ArubaOS-CX virtualized switch is identified with aruba_aoscx kind in the topology file. It is built using vrnetlab project and essentially is a Qemu VM packaged in a docker container format.

Managing vr-aoscx nodes#

Note

Containers with AOS-CX inside will take ~2min to fully boot.
You can monitor the progress with docker logs -f <container-name>.

Aruba AOS-CX node launched with containerlab can be managed via the following interfaces:

to connect to a bash shell of a running vr-aoscx container:

docker exec -it <container-name/id> bash

to connect to the AOS-CX CLI (password admin)

ssh admin@<container-name/id>

Info

Default user credentials: admin:admin

Interfaces mapping#

  • eth0 - management interface connected to the containerlab management network
  • eth1+ - second and subsequent data interface

When containerlab launches ArubaOS-CX node, it will assign IPv4 address to the eth0 interface. These addresses can be used to reach management plane of the router.

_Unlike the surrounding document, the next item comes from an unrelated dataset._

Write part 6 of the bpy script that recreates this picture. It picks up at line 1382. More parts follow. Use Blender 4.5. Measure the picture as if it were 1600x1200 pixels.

Data interfaces eth1+ needs to be configured with IP addressing manually using CLI/management protocols.

Features and options#

Node configuration#

ArubaOS-CX nodes come up with a basic configuration where only the control plane and line cards are provisioned, as well as the admin user with the provided password.

Startup configuration#

It is possible to make ArubaOS-CX nodes boot up with a user-defined startup-config instead of a built-in one. With a startup-config property of the node/kind user sets the path to the config file that will be mounted to a container and used as a startup-config:

topology:
  nodes:
    node:
      kind: aruba_aoscx
      startup-config: myconfig.txt

With this knob containerlab is instructed to take a file myconfig.txt from the directory that hosts the topology file, and copy it to the lab directory for that specific node under the /config/startup-config.cfg name. Then the directory that hosts the startup-config dir is mounted to the container. This will result in this config being applied at startup by the node.

Configuration is applied after the node is started, thus it can contain partial configuration snippets that you desire to add on top of the default config that a node boots up with.